- CHALLENGE -
All of the material should be reproduced exactly, with pictures left out.

- PROVIDED DATA -

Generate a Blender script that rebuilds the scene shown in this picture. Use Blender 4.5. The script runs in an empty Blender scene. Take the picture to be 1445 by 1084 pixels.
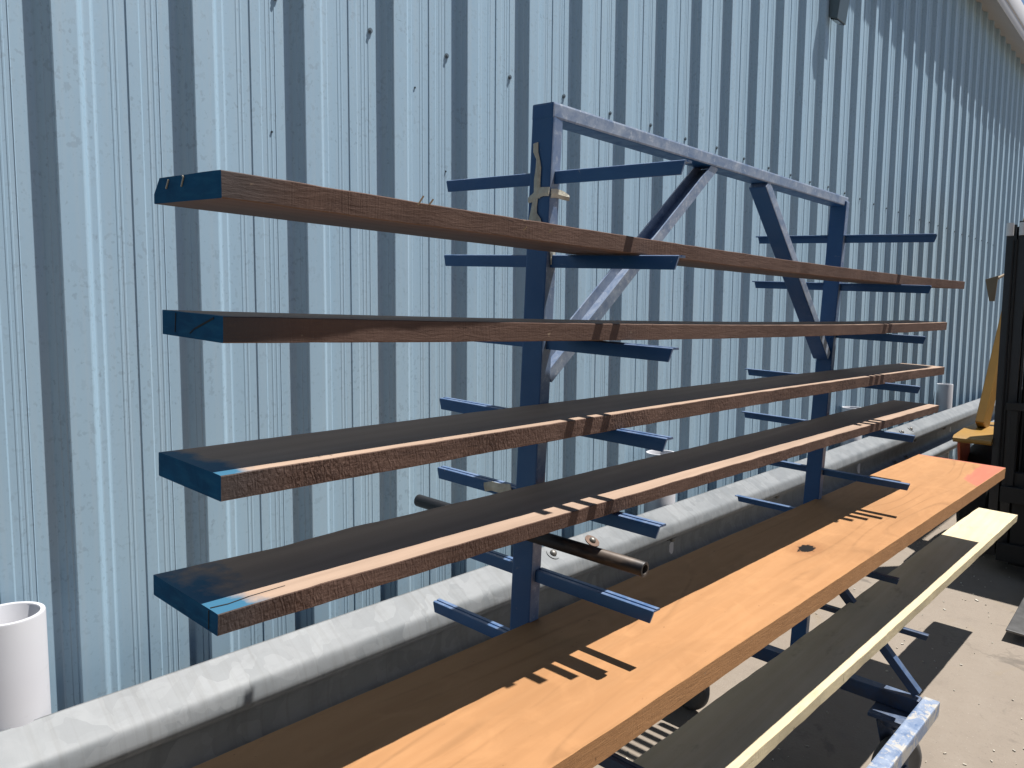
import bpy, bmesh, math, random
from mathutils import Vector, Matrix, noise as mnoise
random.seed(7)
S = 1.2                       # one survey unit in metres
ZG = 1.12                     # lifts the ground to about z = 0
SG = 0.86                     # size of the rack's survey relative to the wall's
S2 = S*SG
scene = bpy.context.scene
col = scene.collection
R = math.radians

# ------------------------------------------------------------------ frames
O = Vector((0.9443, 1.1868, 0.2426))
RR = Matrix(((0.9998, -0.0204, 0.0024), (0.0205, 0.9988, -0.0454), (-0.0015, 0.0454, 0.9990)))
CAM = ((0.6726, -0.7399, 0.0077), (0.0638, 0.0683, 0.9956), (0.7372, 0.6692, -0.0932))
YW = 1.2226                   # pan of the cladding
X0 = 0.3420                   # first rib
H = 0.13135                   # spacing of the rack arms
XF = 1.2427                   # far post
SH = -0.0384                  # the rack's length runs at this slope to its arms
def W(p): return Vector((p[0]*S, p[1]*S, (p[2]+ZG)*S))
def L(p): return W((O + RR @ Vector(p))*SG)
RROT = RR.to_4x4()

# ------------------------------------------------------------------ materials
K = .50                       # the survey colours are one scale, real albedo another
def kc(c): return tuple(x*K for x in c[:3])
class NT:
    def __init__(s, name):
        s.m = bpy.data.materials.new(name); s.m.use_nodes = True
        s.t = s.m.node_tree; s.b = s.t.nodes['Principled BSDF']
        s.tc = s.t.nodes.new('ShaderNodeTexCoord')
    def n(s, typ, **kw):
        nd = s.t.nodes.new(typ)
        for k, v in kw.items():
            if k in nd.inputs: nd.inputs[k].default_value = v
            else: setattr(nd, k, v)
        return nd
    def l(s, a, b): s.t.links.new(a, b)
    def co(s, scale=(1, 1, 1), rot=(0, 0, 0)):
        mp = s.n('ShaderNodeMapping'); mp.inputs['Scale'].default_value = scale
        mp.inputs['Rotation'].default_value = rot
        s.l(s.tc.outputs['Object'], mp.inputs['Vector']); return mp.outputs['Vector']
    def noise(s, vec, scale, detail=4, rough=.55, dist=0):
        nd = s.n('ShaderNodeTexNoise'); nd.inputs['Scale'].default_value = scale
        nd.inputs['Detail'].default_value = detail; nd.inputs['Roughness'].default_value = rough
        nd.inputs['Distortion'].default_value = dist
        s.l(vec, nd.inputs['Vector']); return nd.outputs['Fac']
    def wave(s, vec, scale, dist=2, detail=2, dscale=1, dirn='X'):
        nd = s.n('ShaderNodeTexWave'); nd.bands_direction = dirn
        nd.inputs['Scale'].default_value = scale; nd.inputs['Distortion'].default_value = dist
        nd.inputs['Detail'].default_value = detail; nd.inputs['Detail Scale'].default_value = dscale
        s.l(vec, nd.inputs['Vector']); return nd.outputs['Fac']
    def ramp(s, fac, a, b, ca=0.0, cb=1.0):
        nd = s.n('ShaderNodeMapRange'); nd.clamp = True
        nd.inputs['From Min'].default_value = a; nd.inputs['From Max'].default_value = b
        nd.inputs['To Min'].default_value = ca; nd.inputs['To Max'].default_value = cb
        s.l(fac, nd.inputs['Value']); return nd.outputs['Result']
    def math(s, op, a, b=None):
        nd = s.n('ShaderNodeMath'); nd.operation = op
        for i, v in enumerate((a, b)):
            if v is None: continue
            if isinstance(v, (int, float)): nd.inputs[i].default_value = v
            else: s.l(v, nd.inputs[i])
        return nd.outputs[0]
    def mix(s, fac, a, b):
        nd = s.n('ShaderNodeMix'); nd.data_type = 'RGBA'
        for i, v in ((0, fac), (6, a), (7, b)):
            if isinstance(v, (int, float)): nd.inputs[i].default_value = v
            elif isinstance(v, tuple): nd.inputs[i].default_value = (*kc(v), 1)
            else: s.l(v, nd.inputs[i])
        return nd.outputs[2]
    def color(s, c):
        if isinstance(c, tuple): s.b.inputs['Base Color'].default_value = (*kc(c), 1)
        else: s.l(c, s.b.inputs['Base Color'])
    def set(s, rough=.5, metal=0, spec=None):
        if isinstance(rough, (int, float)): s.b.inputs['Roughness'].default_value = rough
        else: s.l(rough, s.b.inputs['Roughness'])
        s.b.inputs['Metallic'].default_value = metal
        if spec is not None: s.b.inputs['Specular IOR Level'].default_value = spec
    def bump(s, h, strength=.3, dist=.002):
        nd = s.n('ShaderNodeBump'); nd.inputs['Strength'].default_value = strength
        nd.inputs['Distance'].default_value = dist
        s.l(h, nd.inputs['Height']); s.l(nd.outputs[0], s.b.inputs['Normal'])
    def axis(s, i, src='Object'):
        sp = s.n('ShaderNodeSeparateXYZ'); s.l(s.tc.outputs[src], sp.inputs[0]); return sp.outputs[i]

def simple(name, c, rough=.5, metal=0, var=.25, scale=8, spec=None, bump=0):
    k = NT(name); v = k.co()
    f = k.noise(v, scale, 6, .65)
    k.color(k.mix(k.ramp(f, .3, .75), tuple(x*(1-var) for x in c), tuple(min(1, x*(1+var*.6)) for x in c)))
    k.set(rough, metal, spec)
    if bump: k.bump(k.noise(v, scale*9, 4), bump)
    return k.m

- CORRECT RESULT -
Generate a Blender script that rebuilds the scene shown in this picture. Use Blender 4.5. The script runs in an empty Blender scene. Take the picture to be 1445 by 1084 pixels.
import bpy, bmesh, math, random
from mathutils import Vector, Matrix, noise as mnoise
random.seed(7)
S = 1.2                       # one survey unit in metres
ZG = 1.12                     # lifts the ground to about z = 0
SG = 0.86                     # size of the rack's survey relative to the wall's
S2 = S*SG
scene = bpy.context.scene
col = scene.collection
R = math.radians

# ------------------------------------------------------------------ frames
O = Vector((0.9443, 1.1868, 0.2426))
RR = Matrix(((0.9998, -0.0204, 0.0024), (0.0205, 0.9988, -0.0454), (-0.0015, 0.0454, 0.9990)))
CAM = ((0.6726, -0.7399, 0.0077), (0.0638, 0.0683, 0.9956), (0.7372, 0.6692, -0.0932))
YW = 1.2226                   # pan of the cladding
X0 = 0.3420                   # first rib
H = 0.13135                   # spacing of the rack arms
XF = 1.2427                   # far post
SH = -0.0384                  # the rack's length runs at this slope to its arms
def W(p): return Vector((p[0]*S, p[1]*S, (p[2]+ZG)*S))
def L(p): return W((O + RR @ Vector(p))*SG)
RROT = RR.to_4x4()

# ------------------------------------------------------------------ materials
K = .50                       # the survey colours are one scale, real albedo another
def kc(c): return tuple(x*K for x in c[:3])
class NT:
    def __init__(s, name):
        s.m = bpy.data.materials.new(name); s.m.use_nodes = True
        s.t = s.m.node_tree; s.b = s.t.nodes['Principled BSDF']
        s.tc = s.t.nodes.new('ShaderNodeTexCoord')
    def n(s, typ, **kw):
        nd = s.t.nodes.new(typ)
        for k, v in kw.items():
            if k in nd.inputs: nd.inputs[k].default_value = v
            else: setattr(nd, k, v)
        return nd
    def l(s, a, b): s.t.links.new(a, b)
    def co(s, scale=(1, 1, 1), rot=(0, 0, 0)):
        mp = s.n('ShaderNodeMapping'); mp.inputs['Scale'].default_value = scale
        mp.inputs['Rotation'].default_value = rot
        s.l(s.tc.outputs['Object'], mp.inputs['Vector']); return mp.outputs['Vector']
    def noise(s, vec, scale, detail=4, rough=.55, dist=0):
        nd = s.n('ShaderNodeTexNoise'); nd.inputs['Scale'].default_value = scale
        nd.inputs['Detail'].default_value = detail; nd.inputs['Roughness'].default_value = rough
        nd.inputs['Distortion'].default_value = dist
        s.l(vec, nd.inputs['Vector']); return nd.outputs['Fac']
    def wave(s, vec, scale, dist=2, detail=2, dscale=1, dirn='X'):
        nd = s.n('ShaderNodeTexWave'); nd.bands_direction = dirn
        nd.inputs['Scale'].default_value = scale; nd.inputs['Distortion'].default_value = dist
        nd.inputs['Detail'].default_value = detail; nd.inputs['Detail Scale'].default_value = dscale
        s.l(vec, nd.inputs['Vector']); return nd.outputs['Fac']
    def ramp(s, fac, a, b, ca=0.0, cb=1.0):
        nd = s.n('ShaderNodeMapRange'); nd.clamp = True
        nd.inputs['From Min'].default_value = a; nd.inputs['From Max'].default_value = b
        nd.inputs['To Min'].default_value = ca; nd.inputs['To Max'].default_value = cb
        s.l(fac, nd.inputs['Value']); return nd.outputs['Result']
    def math(s, op, a, b=None):
        nd = s.n('ShaderNodeMath'); nd.operation = op
        for i, v in enumerate((a, b)):
            if v is None: continue
            if isinstance(v, (int, float)): nd.inputs[i].default_value = v
            else: s.l(v, nd.inputs[i])
        return nd.outputs[0]
    def mix(s, fac, a, b):
        nd = s.n('ShaderNodeMix'); nd.data_type = 'RGBA'
        for i, v in ((0, fac), (6, a), (7, b)):
            if isinstance(v, (int, float)): nd.inputs[i].default_value = v
            elif isinstance(v, tuple): nd.inputs[i].default_value = (*kc(v), 1)
            else: s.l(v, nd.inputs[i])
        return nd.outputs[2]
    def color(s, c):
        if isinstance(c, tuple): s.b.inputs['Base Color'].default_value = (*kc(c), 1)
        else: s.l(c, s.b.inputs['Base Color'])
    def set(s, rough=.5, metal=0, spec=None):
        if isinstance(rough, (int, float)): s.b.inputs['Roughness'].default_value = rough
        else: s.l(rough, s.b.inputs['Roughness'])
        s.b.inputs['Metallic'].default_value = metal
        if spec is not None: s.b.inputs['Specular IOR Level'].default_value = spec
    def bump(s, h, strength=.3, dist=.002):
        nd = s.n('ShaderNodeBump'); nd.inputs['Strength'].default_value = strength
        nd.inputs['Distance'].default_value = dist
        s.l(h, nd.inputs['Height']); s.l(nd.outputs[0], s.b.inputs['Normal'])
    def axis(s, i, src='Object'):
        sp = s.n('ShaderNodeSeparateXYZ'); s.l(s.tc.outputs[src], sp.inputs[0]); return sp.outputs[i]

def simple(name, c, rough=.5, metal=0, var=.25, scale=8, spec=None, bump=0):
    k = NT(name); v = k.co()
    f = k.noise(v, scale, 6, .65)
    k.color(k.mix(k.ramp(f, .3, .75), tuple(x*(1-var) for x in c), tuple(min(1, x*(1+var*.6)) for x in c)))
    k.set(rough, metal, spec)
    if bump: k.bump(k.noise(v, scale*9, 4), bump)
    return k.m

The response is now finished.